:: Goal of the exercise ::
Repeat, please, only the lines from the top of the data down to the line with "4.6, 4.2)).build('inner_wall', M['inner_wall'], museum)"; include both of those lines.

Stored dataset items
· · · ·
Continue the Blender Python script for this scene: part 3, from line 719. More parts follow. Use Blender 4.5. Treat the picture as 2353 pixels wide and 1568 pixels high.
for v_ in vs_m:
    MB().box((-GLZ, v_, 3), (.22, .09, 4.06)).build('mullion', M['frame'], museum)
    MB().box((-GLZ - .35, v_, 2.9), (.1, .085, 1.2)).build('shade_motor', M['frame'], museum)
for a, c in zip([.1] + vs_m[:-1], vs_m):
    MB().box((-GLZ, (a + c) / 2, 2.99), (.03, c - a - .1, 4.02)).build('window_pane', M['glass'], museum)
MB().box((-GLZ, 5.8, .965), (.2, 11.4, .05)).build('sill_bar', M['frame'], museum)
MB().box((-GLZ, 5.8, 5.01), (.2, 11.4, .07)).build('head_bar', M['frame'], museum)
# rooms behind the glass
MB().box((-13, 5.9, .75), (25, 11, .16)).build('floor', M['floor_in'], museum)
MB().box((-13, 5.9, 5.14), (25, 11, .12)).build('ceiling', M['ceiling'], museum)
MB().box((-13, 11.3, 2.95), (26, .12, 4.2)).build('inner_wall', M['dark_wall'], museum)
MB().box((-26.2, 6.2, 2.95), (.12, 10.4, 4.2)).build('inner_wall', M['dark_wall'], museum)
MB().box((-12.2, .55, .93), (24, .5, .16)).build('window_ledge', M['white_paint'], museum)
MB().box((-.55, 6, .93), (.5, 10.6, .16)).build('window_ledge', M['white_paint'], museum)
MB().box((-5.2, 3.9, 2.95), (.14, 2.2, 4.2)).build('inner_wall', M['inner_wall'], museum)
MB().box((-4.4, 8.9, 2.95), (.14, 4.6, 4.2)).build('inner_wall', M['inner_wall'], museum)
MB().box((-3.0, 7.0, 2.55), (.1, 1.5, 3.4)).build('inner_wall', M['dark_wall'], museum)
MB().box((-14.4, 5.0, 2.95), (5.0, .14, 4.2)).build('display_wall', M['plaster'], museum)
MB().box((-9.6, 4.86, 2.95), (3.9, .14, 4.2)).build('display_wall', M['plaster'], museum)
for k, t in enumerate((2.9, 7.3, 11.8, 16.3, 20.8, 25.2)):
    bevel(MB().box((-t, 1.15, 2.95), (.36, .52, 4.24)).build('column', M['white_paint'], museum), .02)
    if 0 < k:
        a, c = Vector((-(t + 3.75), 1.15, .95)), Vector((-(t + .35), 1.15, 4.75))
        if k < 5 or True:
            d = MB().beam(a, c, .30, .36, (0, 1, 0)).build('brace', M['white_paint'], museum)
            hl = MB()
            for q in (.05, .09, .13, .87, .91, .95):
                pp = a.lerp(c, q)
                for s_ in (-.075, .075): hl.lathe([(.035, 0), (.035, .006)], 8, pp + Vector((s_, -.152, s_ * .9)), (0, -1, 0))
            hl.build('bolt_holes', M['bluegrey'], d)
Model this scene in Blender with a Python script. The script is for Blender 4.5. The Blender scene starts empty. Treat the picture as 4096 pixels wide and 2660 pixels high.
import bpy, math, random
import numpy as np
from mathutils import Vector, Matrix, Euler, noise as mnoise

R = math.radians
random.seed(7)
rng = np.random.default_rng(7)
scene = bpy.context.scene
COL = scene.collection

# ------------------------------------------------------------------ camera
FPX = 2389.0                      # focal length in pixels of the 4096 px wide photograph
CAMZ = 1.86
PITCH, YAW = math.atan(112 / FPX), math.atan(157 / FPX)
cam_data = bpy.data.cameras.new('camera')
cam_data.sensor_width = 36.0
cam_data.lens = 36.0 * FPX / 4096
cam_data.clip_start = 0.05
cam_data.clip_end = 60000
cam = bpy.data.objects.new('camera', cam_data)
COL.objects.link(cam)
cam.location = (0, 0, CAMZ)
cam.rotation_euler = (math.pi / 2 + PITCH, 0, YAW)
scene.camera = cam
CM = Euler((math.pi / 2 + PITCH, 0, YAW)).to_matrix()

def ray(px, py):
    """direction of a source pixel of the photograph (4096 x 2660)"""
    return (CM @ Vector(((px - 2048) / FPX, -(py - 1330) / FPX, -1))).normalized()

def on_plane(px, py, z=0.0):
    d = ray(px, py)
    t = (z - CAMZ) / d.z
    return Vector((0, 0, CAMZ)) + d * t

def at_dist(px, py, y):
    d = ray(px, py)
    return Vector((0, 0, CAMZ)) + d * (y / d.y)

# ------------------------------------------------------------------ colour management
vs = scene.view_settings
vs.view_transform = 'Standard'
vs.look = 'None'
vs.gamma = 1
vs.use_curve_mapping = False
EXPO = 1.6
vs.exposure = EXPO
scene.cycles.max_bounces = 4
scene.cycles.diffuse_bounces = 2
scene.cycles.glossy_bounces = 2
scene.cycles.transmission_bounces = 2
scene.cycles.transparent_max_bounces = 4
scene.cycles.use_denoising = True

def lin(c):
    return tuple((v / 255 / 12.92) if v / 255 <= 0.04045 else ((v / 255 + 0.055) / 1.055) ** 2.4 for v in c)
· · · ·
:: Answer for this exercise ::
Continue the Blender Python script for this scene: part 3, from line 719. More parts follow. Use Blender 4.5. Treat the picture as 2353 pixels wide and 1568 pixels high.
for v_ in vs_m:
    MB().box((-GLZ, v_, 3), (.22, .09, 4.06)).build('mullion', M['frame'], museum)
    MB().box((-GLZ - .35, v_, 2.9), (.1, .085, 1.2)).build('shade_motor', M['frame'], museum)
for a, c in zip([.1] + vs_m[:-1], vs_m):
    MB().box((-GLZ, (a + c) / 2, 2.99), (.03, c - a - .1, 4.02)).build('window_pane', M['glass'], museum)
MB().box((-GLZ, 5.8, .965), (.2, 11.4, .05)).build('sill_bar', M['frame'], museum)
MB().box((-GLZ, 5.8, 5.01), (.2, 11.4, .07)).build('head_bar', M['frame'], museum)
# rooms behind the glass
MB().box((-13, 5.9, .75), (25, 11, .16)).build('floor', M['floor_in'], museum)
MB().box((-13, 5.9, 5.14), (25, 11, .12)).build('ceiling', M['ceiling'], museum)
MB().box((-13, 11.3, 2.95), (26, .12, 4.2)).build('inner_wall', M['dark_wall'], museum)
MB().box((-26.2, 6.2, 2.95), (.12, 10.4, 4.2)).build('inner_wall', M['dark_wall'], museum)
MB().box((-12.2, .55, .93), (24, .5, .16)).build('window_ledge', M['white_paint'], museum)
MB().box((-.55, 6, .93), (.5, 10.6, .16)).build('window_ledge', M['white_paint'], museum)
MB().box((-5.2, 3.9, 2.95), (.14, 2.2, 4.2)).build('inner_wall', M['inner_wall'], museum)
MB().box((-4.4, 8.9, 2.95), (.14, 4.6, 4.2)).build('inner_wall', M['inner_wall'], museum)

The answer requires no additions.